Ironically, the data of paying customers is even more valuable. Spending money on these things is probably a great way to make them pay even more attention to you. For example, mobile game companies seem to know everything about their big spenders and I've read that some are in direct contact with those players.

> without consent.

that's the point, they "gave consent" via the terms and conditions checkbox, and this is upheld in court since the user knew they were getting the service for free. Few countries have kept up with their laws to protect consumers from this.

> Few countries have kept up with their laws to protect consumers from this.

Seems to be a US thing. Apparently people can give up their rights and consumer protections by agreeing to a contract. Naturally, these "you agree to not exercise your rights" clauses have become standard in privacy policies and terms of service. In many other countries, a judge would simply invalidate the abusive clause.

Very few people are going to take this to court though. Regulators need to establish rules and proactively enforce compliance in order to bring about change.

>> Few countries have kept up with their laws to protect consumers from this.

> Seems to be a US thing.

This article was written about data collected in Norway by a data broker based in the UK.

The US has no meaningful consumer protections to give up. Abusive agreements don't make things appreciably worse.
Then allow me to pay if I want to?

I don't get this argument when an alternative doesn't exist.

And even if you are able to pay and choose to do so, do you think this means they stop collecting your data? I very much doubt it.
I think the problem is developers/companies only have so much time/resources, and figure that x people might pay for an app/service, but 100x will use it if it's free (with other monetisation strategy), then why bother coding & interfacing with a payment system (and this starts to get convoluted and require and entire department handling payment and tax issues across different countries and jurisdictions) for just 1% of likely users?

Not saying that's the right approach, but that's probably how the thinking goes. Billing is certainly easier than it used to be (that's what the 30% app store cut is for), but can still get convoluted, and might have the perception of being convoluted.

Then allow me to pay if I want to?

If you pay then you signal that you have disposable income and your data becomes even more lucrative to sell. It’s a no-win situation.

Some do. I pay to remove ads from the wunderground app which IBM claims means they don't sell my data. Not sure if believe them, but at least I don't see ads.

https://i.imgur.com/TlOo07T.png

> Ultimately, free is the culprit.

No, it isn't. Consumer data being sold in a completely unregulated manner is the culprit.

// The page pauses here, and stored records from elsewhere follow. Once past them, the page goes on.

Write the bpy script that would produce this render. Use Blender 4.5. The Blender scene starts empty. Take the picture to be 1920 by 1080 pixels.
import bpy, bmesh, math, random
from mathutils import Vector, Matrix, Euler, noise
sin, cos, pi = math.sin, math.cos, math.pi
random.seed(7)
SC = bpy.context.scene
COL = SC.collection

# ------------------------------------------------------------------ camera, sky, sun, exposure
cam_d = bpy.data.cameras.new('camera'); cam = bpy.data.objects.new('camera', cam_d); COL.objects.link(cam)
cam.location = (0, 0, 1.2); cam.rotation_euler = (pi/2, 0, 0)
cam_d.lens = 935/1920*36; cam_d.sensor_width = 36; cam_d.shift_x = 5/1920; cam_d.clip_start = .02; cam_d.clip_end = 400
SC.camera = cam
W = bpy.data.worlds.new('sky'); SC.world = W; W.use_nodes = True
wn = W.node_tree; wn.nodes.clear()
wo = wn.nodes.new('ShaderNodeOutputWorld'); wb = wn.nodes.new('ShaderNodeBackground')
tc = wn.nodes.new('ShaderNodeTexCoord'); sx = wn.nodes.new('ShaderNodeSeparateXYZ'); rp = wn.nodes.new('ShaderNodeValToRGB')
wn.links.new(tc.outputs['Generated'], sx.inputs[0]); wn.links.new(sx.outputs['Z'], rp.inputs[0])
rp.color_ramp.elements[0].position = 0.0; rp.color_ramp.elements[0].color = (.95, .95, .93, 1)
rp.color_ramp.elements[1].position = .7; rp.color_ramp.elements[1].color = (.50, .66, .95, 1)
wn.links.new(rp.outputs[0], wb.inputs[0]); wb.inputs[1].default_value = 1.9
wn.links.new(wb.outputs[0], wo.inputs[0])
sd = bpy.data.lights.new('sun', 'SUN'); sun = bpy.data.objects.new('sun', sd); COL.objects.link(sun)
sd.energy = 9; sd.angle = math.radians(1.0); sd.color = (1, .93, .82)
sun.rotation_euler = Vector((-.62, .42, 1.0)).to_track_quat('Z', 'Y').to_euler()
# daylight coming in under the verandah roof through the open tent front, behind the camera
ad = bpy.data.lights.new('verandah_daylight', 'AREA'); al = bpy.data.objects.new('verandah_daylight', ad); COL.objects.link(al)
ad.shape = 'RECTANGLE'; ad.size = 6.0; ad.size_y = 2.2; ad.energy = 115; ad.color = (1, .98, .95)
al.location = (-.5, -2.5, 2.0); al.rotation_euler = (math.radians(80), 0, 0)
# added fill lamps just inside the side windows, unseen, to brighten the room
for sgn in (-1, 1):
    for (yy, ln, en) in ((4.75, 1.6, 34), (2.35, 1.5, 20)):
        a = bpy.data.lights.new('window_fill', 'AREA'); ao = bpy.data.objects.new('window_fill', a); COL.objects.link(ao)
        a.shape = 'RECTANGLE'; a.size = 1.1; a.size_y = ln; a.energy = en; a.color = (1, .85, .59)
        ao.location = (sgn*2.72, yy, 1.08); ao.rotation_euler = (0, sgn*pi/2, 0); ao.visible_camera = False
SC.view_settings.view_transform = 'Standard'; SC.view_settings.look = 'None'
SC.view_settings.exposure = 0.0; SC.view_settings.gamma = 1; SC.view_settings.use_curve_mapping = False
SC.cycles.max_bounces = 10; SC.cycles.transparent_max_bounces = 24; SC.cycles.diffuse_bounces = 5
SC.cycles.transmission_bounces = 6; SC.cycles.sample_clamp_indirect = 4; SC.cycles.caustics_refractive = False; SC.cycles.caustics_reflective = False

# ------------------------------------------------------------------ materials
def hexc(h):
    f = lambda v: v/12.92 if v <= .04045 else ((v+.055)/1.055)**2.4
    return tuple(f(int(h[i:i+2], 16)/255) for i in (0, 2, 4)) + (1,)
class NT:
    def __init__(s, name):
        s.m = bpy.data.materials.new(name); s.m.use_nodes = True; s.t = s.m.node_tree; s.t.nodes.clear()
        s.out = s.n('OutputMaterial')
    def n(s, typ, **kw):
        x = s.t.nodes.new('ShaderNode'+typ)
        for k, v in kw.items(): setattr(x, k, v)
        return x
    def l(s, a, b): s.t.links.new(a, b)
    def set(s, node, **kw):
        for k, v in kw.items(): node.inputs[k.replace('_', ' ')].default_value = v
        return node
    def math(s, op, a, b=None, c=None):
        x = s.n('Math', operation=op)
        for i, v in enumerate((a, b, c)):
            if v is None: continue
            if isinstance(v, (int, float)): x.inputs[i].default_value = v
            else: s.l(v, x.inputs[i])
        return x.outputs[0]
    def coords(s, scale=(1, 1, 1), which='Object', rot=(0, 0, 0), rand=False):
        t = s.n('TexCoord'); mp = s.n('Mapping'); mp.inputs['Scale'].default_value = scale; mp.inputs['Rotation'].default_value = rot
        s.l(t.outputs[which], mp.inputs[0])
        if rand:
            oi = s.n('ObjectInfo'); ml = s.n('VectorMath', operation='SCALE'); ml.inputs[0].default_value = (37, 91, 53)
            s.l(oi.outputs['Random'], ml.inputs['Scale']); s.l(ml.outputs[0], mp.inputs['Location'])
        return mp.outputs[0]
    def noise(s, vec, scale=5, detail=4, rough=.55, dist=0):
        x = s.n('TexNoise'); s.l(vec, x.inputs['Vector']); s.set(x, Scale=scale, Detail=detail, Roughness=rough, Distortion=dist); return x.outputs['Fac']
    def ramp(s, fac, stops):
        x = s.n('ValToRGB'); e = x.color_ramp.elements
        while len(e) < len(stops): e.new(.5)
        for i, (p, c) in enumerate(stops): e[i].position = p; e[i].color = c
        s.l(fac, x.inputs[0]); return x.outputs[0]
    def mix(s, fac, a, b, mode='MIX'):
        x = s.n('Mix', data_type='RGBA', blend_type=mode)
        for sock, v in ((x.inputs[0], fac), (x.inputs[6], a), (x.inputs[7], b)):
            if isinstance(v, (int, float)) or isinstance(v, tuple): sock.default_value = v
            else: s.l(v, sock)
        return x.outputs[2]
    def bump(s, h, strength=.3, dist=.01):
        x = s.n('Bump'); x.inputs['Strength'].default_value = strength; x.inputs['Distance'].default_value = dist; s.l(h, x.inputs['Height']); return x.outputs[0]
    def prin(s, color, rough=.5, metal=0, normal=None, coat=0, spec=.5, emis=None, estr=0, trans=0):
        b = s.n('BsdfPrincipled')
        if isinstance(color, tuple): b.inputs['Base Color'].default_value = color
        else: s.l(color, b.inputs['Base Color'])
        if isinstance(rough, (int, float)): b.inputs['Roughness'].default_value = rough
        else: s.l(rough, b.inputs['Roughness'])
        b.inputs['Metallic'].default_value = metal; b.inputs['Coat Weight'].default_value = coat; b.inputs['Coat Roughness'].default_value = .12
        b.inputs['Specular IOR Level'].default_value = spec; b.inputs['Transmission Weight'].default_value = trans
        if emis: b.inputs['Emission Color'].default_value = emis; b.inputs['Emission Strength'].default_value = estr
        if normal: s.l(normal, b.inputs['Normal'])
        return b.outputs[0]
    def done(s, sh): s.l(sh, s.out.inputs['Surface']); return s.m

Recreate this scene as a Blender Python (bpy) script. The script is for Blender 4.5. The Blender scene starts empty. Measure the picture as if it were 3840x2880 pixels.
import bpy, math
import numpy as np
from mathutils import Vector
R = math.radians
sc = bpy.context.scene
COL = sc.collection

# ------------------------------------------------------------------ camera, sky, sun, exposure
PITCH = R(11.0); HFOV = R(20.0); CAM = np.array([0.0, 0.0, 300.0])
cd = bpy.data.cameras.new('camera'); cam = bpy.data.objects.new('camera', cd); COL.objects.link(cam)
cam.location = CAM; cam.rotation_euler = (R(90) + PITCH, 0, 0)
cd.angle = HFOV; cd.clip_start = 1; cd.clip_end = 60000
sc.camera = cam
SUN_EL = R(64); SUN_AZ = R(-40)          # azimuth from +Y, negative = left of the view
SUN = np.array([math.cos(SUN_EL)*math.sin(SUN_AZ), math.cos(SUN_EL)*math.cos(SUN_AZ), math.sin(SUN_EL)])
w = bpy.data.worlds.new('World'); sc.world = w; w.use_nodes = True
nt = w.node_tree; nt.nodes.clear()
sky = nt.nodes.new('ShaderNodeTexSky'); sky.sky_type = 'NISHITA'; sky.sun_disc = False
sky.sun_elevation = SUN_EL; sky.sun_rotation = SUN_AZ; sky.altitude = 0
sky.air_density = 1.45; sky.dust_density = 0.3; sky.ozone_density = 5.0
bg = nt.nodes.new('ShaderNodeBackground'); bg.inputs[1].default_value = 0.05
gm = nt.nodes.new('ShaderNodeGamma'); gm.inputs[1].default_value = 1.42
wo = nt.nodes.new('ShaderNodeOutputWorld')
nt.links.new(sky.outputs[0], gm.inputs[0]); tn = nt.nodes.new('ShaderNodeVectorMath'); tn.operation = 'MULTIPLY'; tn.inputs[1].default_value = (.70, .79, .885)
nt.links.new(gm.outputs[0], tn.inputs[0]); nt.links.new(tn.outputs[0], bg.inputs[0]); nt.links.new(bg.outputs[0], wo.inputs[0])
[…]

Paying for the product or service has nothing to do with whether or not your data is being sold.

Ultimately, free is the culprit.

Sort of. The real question is: how much does Google make with their free ad-driven model? You'd have to beat that with a paid model (taking into account the reduced userbase as a result of increasing the perceived price).

Also there is genuine value to having $0-cost high-quality maps, Internet search, translation, and many many many other things available to the general public, worldwide. I don't think you could match that same level of public benefit with a paid-only product.

Letting an app use your location and allowing it to sell that data should be mutually exclusive opt-ins in my opinion instead of just one setting
The problem is that Apple has no way of truly controlling what someone does with data once they have it.